Citibank’s code of conduct was issued annually and in respect of confidential information stated that employees must not disclose confidential information about any client to any unauthorised person (including other Citibank employees). The use of Bloomberg chats was a relatively new innovation at the time and there were no clear rules in place regulating what could be said.
In July 2010, concerns were raised by an employee to a senior manager about the improper use of chat rooms. Despite the matter being raised no guidelines governing use were prepared. Subsequently on or around 31 January 2013, Citibank issued a specific instruction to its traders to stop using the chat rooms to share information with other traders.
Dismissal
In March 2014, Mr Stimpson was suspended based on allegations that on 12 occasions between February 2010 and August 2011 he had inappropriately shared client confidential information with traders at other banks in Bloomberg chat rooms.
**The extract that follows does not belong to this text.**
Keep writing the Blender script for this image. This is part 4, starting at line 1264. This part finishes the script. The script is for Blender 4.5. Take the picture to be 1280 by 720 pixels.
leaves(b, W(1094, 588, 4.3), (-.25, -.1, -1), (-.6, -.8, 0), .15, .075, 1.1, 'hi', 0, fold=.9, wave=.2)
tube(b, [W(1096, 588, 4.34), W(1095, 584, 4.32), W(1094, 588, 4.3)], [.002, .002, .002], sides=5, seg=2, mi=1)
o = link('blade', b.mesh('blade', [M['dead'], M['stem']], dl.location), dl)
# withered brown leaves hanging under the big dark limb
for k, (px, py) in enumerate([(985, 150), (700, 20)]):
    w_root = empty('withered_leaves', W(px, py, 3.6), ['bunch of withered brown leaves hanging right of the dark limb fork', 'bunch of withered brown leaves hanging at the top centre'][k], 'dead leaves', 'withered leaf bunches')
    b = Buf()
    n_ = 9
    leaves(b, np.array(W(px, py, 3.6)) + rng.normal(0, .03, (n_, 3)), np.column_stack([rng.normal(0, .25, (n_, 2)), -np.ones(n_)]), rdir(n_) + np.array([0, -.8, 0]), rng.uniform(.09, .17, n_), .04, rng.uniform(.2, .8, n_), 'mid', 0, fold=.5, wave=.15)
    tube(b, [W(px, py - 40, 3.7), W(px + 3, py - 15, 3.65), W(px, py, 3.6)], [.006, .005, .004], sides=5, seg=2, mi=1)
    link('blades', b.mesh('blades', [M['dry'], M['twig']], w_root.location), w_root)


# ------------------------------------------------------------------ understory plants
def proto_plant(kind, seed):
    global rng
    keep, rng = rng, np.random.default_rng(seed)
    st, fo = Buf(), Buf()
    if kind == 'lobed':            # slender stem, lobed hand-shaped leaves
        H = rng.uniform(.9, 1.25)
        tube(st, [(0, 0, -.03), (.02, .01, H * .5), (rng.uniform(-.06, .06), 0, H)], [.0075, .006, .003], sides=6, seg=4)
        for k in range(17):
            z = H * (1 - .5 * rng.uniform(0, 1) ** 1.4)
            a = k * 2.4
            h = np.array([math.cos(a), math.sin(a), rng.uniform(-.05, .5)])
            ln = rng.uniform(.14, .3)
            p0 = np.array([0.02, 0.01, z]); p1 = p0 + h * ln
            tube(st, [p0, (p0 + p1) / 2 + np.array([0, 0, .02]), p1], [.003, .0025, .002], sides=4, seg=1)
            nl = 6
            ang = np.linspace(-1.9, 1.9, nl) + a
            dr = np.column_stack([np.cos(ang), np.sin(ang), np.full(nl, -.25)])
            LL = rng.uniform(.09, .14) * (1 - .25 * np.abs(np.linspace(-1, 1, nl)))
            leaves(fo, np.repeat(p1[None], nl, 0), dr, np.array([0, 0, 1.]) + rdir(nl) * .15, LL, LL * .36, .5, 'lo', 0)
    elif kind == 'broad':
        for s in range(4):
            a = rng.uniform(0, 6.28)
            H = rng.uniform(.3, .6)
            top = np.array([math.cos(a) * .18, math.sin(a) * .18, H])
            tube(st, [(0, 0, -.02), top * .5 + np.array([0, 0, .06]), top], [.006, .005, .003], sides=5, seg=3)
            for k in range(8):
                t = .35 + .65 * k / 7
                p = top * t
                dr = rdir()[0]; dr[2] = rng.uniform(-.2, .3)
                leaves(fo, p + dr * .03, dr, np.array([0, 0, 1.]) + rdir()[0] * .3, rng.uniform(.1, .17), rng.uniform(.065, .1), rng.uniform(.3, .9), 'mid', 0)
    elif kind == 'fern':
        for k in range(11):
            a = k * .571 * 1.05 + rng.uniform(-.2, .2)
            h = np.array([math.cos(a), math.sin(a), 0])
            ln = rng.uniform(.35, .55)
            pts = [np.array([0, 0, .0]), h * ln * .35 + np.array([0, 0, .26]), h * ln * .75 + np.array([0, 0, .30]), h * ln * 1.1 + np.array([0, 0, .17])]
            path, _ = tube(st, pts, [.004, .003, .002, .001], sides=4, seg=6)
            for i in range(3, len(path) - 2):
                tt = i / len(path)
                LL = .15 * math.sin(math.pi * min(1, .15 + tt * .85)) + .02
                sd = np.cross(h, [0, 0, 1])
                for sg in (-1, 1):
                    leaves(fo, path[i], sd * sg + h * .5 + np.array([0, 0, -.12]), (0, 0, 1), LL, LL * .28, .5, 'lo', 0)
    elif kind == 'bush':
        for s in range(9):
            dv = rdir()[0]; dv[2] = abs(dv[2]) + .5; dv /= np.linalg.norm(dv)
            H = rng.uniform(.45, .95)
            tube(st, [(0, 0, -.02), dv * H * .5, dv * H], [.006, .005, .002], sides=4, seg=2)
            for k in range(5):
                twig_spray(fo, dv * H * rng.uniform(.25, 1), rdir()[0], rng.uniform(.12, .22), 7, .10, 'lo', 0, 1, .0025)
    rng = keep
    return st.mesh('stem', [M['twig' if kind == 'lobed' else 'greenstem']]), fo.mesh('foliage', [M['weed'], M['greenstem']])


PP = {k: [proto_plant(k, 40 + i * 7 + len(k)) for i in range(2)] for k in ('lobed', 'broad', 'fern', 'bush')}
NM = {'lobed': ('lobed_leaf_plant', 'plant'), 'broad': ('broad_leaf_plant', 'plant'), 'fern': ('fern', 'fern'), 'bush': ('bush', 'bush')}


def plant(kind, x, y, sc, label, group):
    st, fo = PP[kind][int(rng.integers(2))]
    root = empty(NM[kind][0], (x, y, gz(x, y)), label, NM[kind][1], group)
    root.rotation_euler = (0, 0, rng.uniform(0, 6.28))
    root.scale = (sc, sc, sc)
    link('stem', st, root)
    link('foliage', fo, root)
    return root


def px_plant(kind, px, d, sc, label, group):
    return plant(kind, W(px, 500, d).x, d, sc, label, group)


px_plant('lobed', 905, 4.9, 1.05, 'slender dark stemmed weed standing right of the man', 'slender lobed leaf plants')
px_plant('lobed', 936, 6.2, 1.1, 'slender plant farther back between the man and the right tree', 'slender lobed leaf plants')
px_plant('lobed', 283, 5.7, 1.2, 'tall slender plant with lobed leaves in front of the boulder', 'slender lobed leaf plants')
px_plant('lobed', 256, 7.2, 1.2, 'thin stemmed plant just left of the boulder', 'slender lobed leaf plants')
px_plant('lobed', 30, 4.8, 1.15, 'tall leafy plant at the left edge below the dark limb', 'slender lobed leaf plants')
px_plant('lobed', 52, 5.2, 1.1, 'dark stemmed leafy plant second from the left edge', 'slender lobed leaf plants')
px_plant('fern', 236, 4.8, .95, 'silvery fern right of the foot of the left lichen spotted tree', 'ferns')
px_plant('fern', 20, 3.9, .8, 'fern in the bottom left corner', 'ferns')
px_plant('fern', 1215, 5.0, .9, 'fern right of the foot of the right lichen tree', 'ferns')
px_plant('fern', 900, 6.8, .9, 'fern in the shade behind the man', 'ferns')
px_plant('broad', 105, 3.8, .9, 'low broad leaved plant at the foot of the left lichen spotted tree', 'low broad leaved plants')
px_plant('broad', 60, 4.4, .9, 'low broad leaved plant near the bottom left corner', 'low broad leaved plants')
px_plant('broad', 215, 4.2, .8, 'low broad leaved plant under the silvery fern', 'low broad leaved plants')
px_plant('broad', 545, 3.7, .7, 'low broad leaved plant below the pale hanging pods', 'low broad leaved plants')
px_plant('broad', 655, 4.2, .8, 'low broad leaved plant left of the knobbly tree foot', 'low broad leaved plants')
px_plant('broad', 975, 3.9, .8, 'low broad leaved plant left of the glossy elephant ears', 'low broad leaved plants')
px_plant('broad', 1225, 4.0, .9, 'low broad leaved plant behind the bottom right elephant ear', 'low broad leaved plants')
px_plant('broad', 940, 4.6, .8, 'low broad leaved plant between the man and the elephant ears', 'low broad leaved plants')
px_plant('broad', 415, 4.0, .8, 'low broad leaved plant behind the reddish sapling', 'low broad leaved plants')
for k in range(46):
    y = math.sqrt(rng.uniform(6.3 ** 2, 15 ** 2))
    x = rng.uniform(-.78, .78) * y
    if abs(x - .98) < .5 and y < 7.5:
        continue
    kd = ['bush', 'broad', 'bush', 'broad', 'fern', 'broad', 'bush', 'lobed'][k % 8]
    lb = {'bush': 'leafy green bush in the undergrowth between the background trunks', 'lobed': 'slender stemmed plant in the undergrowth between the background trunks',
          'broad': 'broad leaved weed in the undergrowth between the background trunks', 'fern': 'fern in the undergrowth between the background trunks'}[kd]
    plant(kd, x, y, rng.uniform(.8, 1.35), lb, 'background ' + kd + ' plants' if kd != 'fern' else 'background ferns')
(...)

Mr Stimpson’s main defence was that in the context of the culture of information sharing in the industry his actions were “normal”. He argued that no instructions had been issued about the use of chat rooms prior to January 2013 and that he did not believe himself to be bound by confidentiality rules in respect of certain clients and other central bank clients whose activity was in the public domain. Mr Stimpson was dismissed, he unsuccessfully appealed and as a result took the matter to an Employment Tribunal.
Tribunal
The Tribunal found that it was insufficient for the bank to rely on a strict reading of its policies and codes of practice on protecting confidential information without properly investigating how the policies were actually applied in the foreign exchange business or the extent to which the information was already in the public domain. The bank failed to conduct a reasonable investigation which would have revealed these matters. The tribunal also found that Mr Stimpson was not in repudiatory breach of contract. The breach of confidentiality was not deliberate as he believed his conduct was permitted, given the similar conduct of his colleagues and immediate managers. Further, at the time of the dismissal, he had not shared confidential information in chat rooms for three years following a specific management instruction on the use of chat rooms.
Comment
The case provides useful lessons for employers conducting disciplinary investigations and hearings for misconduct, particularly in regulated sectors where the consequences of summary dismissal on an employee’s future career prospects can be severe. In this case, Citibank failed to look at the wider context when it reviewed Mr Stimpson’s actions and was found, unsurprisingly, to be acting unfairly.